TASK DETAILS:
Print exactly the lines from the first one down to the line that contains "random.seed(7); rng = np.random.default_rng(7)", both included, and skip the pictures.

GIVEN INFORMATION:
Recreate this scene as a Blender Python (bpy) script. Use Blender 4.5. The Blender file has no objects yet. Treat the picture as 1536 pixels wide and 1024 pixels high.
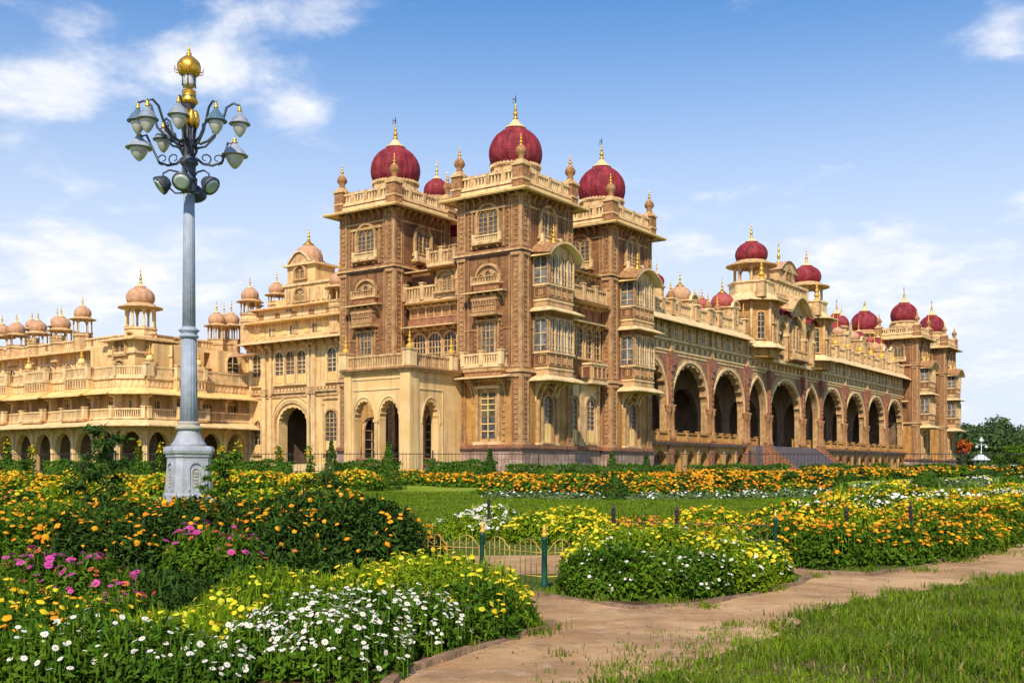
import bpy, bmesh, math, random
import numpy as np
from mathutils import Vector
R = math.radians
C = bpy.context.scene
col = C.collection
random.seed(7); rng = np.random.default_rng(7)

# ------------------------------------------------------------------ camera, sky, sun, exposure
EYE, FPX, CX, HY = 1.5, 1606.0, 768.0, 706.0          # eye height, focal length and principal point of the 1536x1024 photo
cd = bpy.data.cameras.new('camera'); cam = bpy.data.objects.new('camera', cd); col.objects.link(cam)
cam.location = (0, 0, EYE); cam.rotation_euler = (R(90), 0, 0)
cd.sensor_width = 36; cd.lens = 36 * FPX / 1536; cd.shift_y = (HY - 512) / 1536
cd.clip_start = 0.1; cd.clip_end = 5000
C.camera = cam

SUN_EL, SUN_AZ = R(43), R(188)                         # azimuth clockwise from +Y: the sun stands behind the camera, a little to its left
sd = bpy.data.lights.new('sun', 'SUN'); sun = bpy.data.objects.new('sun', sd); col.objects.link(sun)
sd.energy = 4.45; sd.angle = R(1.0); sd.color = (1.0, 0.89, 0.72)
sv = Vector((math.sin(SUN_AZ) * math.cos(SUN_EL), math.cos(SUN_AZ) * math.cos(SUN_EL), math.sin(SUN_EL)))
sun.rotation_euler = sv.to_track_quat('Z', 'Y').to_euler()

W = bpy.data.worlds.new('World'); C.world = W; W.use_nodes = True
def build_world():
    nt = W.node_tree; n = nt.nodes; l = nt.links; n.clear()
    out = n.new('ShaderNodeOutputWorld'); bg = n.new('ShaderNodeBackground'); bg.inputs[1].default_value = 0.115
    sky = n.new('ShaderNodeTexSky'); sky.sky_type = 'NISHITA'; sky.sun_disc = False
    sky.sun_elevation = SUN_EL; sky.sun_rotation = SUN_AZ; sky.air_density = 1.25; sky.dust_density = 0.6; sky.ozone_density = 2.2
    tc = n.new('ShaderNodeTexCoord')
    def math_(op, a, b=None, c=None, clamp=False):
        m = n.new('ShaderNodeMath'); m.operation = op; m.use_clamp = clamp
        for i, v in enumerate((a, b, c)):
            if v is None: continue
            if isinstance(v, (int, float)): m.inputs[i].default_value = v
            else: l.new(v, m.inputs[i])
        return m.outputs[0]
    sep = n.new('ShaderNodeSeparateXYZ'); l.new(tc.outputs['Generated'], sep.inputs[0])
    X, Y, Z = sep.outputs
    # cloud deck: directions spread on a plane overhead so that clouds flatten towards the horizon
    zz = math_('ADD', math_('MAXIMUM', Z, 0.0), 0.22)
    comb = n.new('ShaderNodeCombineXYZ')
    l.new(math_('DIVIDE', X, zz), comb.inputs[0]); l.new(math_('DIVIDE', Y, zz), comb.inputs[1])
    def noise(scale, detail, rough, off):
        mp = n.new('ShaderNodeMapping'); mp.inputs['Location'].default_value = off
        l.new(comb.outputs[0], mp.inputs[0])
        t = n.new('ShaderNodeTexNoise'); t.inputs['Scale'].default_value = scale; t.inputs['Detail'].default_value = detail
        t.inputs['Roughness'].default_value = rough; t.inputs['Distortion'].default_value = 0.25
        l.new(mp.outputs[0], t.inputs['Vector']); return t.outputs['Fac']
    big = noise(4.2, 10, 0.58, (3.1, 1.7, 0)); wisp = noise(9.0, 10, 0.62, (8.3, 4.4, 2))
    # banks of cumulus: bearing/elevation centres of the clouds
    acc = None
    for px, py, w, h, a in CLOUDS:
        d = Vector(((px - CX) / FPX, 1, (HY - py) / FPX)).normalized()
        dx = math_('MULTIPLY', math_('SUBTRACT', math_('DIVIDE', X, math_('MAXIMUM', Y, 0.05)), d.x / d.y), 1606.0 / w)
        dz = math_('MULTIPLY', math_('SUBTRACT', math_('DIVIDE', Z, math_('MAXIMUM', Y, 0.05)), d.z / d.y), 1606.0 / h)
        e = math_('ADD', math_('MULTIPLY', dx, dx), math_('MULTIPLY', dz, dz))
        g = math_('MULTIPLY', math_('EXPONENT', math_('MULTIPLY', e, -1.0)), a)
        acc = g if acc is None else math_('ADD', acc, g)
    back = math_('LESS_THAN', Y, 0.05)
    acc = math_('ADD', math_('MULTIPLY', acc, math_('SUBTRACT', 1.0, back)), math_('MULTIPLY', back, -0.5))
    dens = math_('ADD', math_('MULTIPLY', math_('SUBTRACT', big, 0.5), 2.6), math_('SUBTRACT', acc, 0.16))
    dens = math_('ADD', dens, math_('MULTIPLY', math_('SUBTRACT', wisp, 0.5), 0.7))
    mr = n.new('ShaderNodeMapRange'); mr.interpolation_type = 'SMOOTHSTEP'
    l.new(dens, mr.inputs[0]); mr.inputs[1].default_value = 0.0; mr.inputs[2].default_value = 0.88
    mr.inputs[3].default_value = 0; mr.inputs[4].default_value = 0.93
    # bright haze near the horizon
    hz = n.new('ShaderNodeMapRange'); hz.interpolation_type = 'SMOOTHSTEP'; l.new(Z, hz.inputs[0])
    hz.inputs[1].default_value = 0.44; hz.inputs[2].default_value = 0.10; hz.inputs[3].default_value = 0; hz.inputs[4].default_value = 0.9
    m0 = n.new('ShaderNodeMix'); m0.data_type = 'RGBA'; l.new(hz.outputs[0], m0.inputs[0]); m0.inputs[7].default_value = (6.5, 6.9, 7.9, 1)
    # keep the blue of the photo's sky: Nishita tinted a little
    tint = n.new('ShaderNodeMix'); tint.data_type = 'RGBA'; tint.blend_type = 'MULTIPLY'; tint.inputs[0].default_value = 1
    l.new(sky.outputs[0], tint.inputs[6]); tint.inputs[7].default_value = SKYTINT
    l.new(tint.outputs[2], m0.inputs[6])
    m1 = n.new('ShaderNodeMix'); m1.data_type = 'RGBA'; l.new(mr.outputs[0], m1.inputs[0])
    sh = n.new('ShaderNodeMapRange'); l.new(wisp, sh.inputs[0]); sh.inputs[1].default_value = 0.3; sh.inputs[2].default_value = 0.65
    cc = n.new('ShaderNodeMix'); cc.data_type = 'RGBA'; l.new(sh.outputs[0], cc.inputs[0])
    cc.inputs[6].default_value = (6.3, 6.8, 7.9, 1); cc.inputs[7].default_value = (8.6, 8.5, 8.6, 1)
    l.new(m0.outputs[2], m1.inputs[6]); l.new(cc.outputs[2], m1.inputs[7])
    l.new(m1.outputs[2], bg.inputs[0]); l.new(bg.outputs[0], out.inputs[0])
CLOUDS = [(150, 105, 190, 70, 0.9), (40, 130, 130, 50, 0.35), (330, 95, 90, 45, 0.3), (445, 165, 70, 40, 0.75), (460, 10, 120, 40, 0.5), (60, 10, 150, 40, 0.4), (30, 390, 240, 80, 0.65), (180, 440, 220, 60, 0.6),
          (1400, 400, 220, 70, 0.55), (1250, 470, 260, 80, 0.5), (1510, 50, 75, 55, 0.6), (1500, 200, 60, 40, 0.3), (1500, 560, 150, 70, 0.4), (1060, 330, 240, 120, 0.15), (640, 190, 200, 60, -0.25), (1050, 90, 350, 90, -0.5), (1250, 250, 160, 70, -0.2)]
SKYTINT = (0.52, 0.90, 1.26, 1)
build_world()
C.view_settings.view_transform = 'Standard'; C.view_settings.look = 'None'; C.view_settings.gamma = 1
C.view_settings.use_curve_mapping = False; C.view_settings.exposure = 0.15

# ------------------------------------------------------------------ materials
MAT = {}
def mat(name, c1, c2=None, rough=0.85, scale=1.5, stain=0.0, stain_col=(0.12, 0.07, 0.04), bump=0.0, bscale=8.0, metal=0.0, brick=None,
        island=0.0, transl=0.0, spec=0.3, wave=None, detail=6, contrast=(0.3, 0.7), obj=True):
    m = bpy.data.materials.new(name); m.use_nodes = True; MAT[name] = m
    nt = m.node_tree; n = nt.nodes; l = nt.links
    p = n['Principled BSDF']; p.inputs['Roughness'].default_value = rough; p.inputs['Metallic'].default_value = metal
    p.inputs['Specular IOR Level'].default_value = spec
    tc = n.new('ShaderNodeTexCoord'); vec = tc.outputs['Object']
    if c2 is None: c2 = tuple(x * 0.75 for x in c1)
    def mix(fac, a, b, mode='MIX'):
        x = n.new('ShaderNodeMix'); x.data_type = 'RGBA'; x.blend_type = mode
        for i, v in ((0, fac), (6, a), (7, b)):
            if isinstance(v, (int, float)): x.inputs[i].default_value = v
            elif isinstance(v, tuple): x.inputs[i].default_value = (*v, 1)
            else: l.new(v, x.inputs[i])
        return x.outputs[2]
    def noise(sc, det, v=None, mp=None):
        t = n.new('ShaderNodeTexNoise'); t.inputs['Scale'].default_value = sc; t.inputs['Detail'].default_value = det
        if mp:
            q = n.new('ShaderNodeMapping'); q.inputs['Scale'].default_value = mp; l.new(vec, q.inputs[0]); l.new(q.outputs[0], t.inputs['Vector'])
        else: l.new(vec, t.inputs['Vector'])
        return t.outputs['Fac']
    def ramp(f, lo, hi):
        r = n.new('ShaderNodeMapRange'); r.interpolation_type = 'SMOOTHSTEP'; l.new(f, r.inputs[0])
        r.inputs[1].default_value = lo; r.inputs[2].default_value = hi; return r.outputs[0]
    c = mix(ramp(noise(scale, detail), *contrast), c1, c2)
    hgt = None
    if brick:
        sp = n.new('ShaderNodeSeparateXYZ'); l.new(vec, sp.inputs[0])
        ad = n.new('ShaderNodeMath'); l.new(sp.outputs[0], ad.inputs[0]); l.new(sp.outputs[1], ad.inputs[1])
        cb = n.new('ShaderNodeCombineXYZ'); l.new(ad.outputs[0], cb.inputs[0]); l.new(sp.outputs[2], cb.inputs[1])
        b = n.new('ShaderNodeTexBrick'); l.new(cb.outputs[0], b.inputs['Vector'])
        b.inputs['Scale'].default_value = 1.0; b.inputs['Brick Width'].default_value = brick[0]; b.inputs['Row Height'].default_value = brick[1]
        b.inputs['Mortar Size'].default_value = brick[2]; b.inputs['Color1'].default_value = (1, 1, 1, 1)
        b.inputs['Color2'].default_value = (*brick[3], 1); b.inputs['Mortar'].default_value = (*brick[4], 1)
        c = mix(1.0, c, b.outputs['Color'], 'MULTIPLY'); hgt = b.outputs['Fac']
    if stain:
        s1 = ramp(noise(1.9, 9, mp=(1, 1, 0.08)), 0.50, 0.68)
        mm = n.new('ShaderNodeMath'); mm.operation = 'MULTIPLY'; l.new(s1, mm.inputs[0]); mm.inputs[1].default_value = stain
        c = mix(mm.outputs[0], c, stain_col)
        s2 = ramp(noise(5.5, 8), 0.55, 0.8)
        m2 = n.new('ShaderNodeMath'); m2.operation = 'MULTIPLY'; l.new(s2, m2.inputs[0]); m2.inputs[1].default_value = stain * 0.7
        c = mix(m2.outputs[0], c, stain_col)
    if island:
        g = n.new('ShaderNodeNewGeometry'); h = n.new('ShaderNodeHueSaturation')
        r1 = n.new('ShaderNodeMapRange'); l.new(g.outputs['Random Per Island'], r1.inputs[0]); r1.inputs[3].default_value = 1 - island; r1.inputs[4].default_value = 1 + island
        l.new(r1.outputs[0], h.inputs['Value'])
        w = n.new('ShaderNodeTexWhiteNoise'); w.noise_dimensions = '1D'; l.new(g.outputs['Random Per Island'], w.inputs['W'])
        r2 = n.new('ShaderNodeMapRange'); l.new(w.outputs['Value'], r2.inputs[0]); r2.inputs[3].default_value = 0.5 - 0.06 * island; r2.inputs[4].default_value = 0.5 + 0.04 * island
        l.new(r2.outputs[0], h.inputs['Hue']); l.new(c, h.inputs['Color']); c = h.outputs[0]
    l.new(c, p.inputs['Base Color'])
    if bump:
        bn = n.new('ShaderNodeBump'); bn.inputs['Strength'].default_value = bump; bn.inputs['Distance'].default_value = 0.06
        l.new(noise(bscale, 8), bn.inputs['Height']); l.new(bn.outputs[0], p.inputs['Normal'])
    if transl:
        t = n.new('ShaderNodeBsdfTranslucent'); l.new(c, t.inputs[0]); ms = n.new('ShaderNodeMixShader'); ms.inputs[0].default_value = transl
        l.new(p.outputs[0], ms.inputs[1]); l.new(t.outputs[0], ms.inputs[2]); l.new(ms.outputs[0], n['Material Output'].inputs[0])
    return m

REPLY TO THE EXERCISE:
Recreate this scene as a Blender Python (bpy) script. Use Blender 4.5. The Blender file has no objects yet. Treat the picture as 1536 pixels wide and 1024 pixels high.
import bpy, bmesh, math, random
import numpy as np
from mathutils import Vector
R = math.radians
C = bpy.context.scene
col = C.collection
random.seed(7); rng = np.random.default_rng(7)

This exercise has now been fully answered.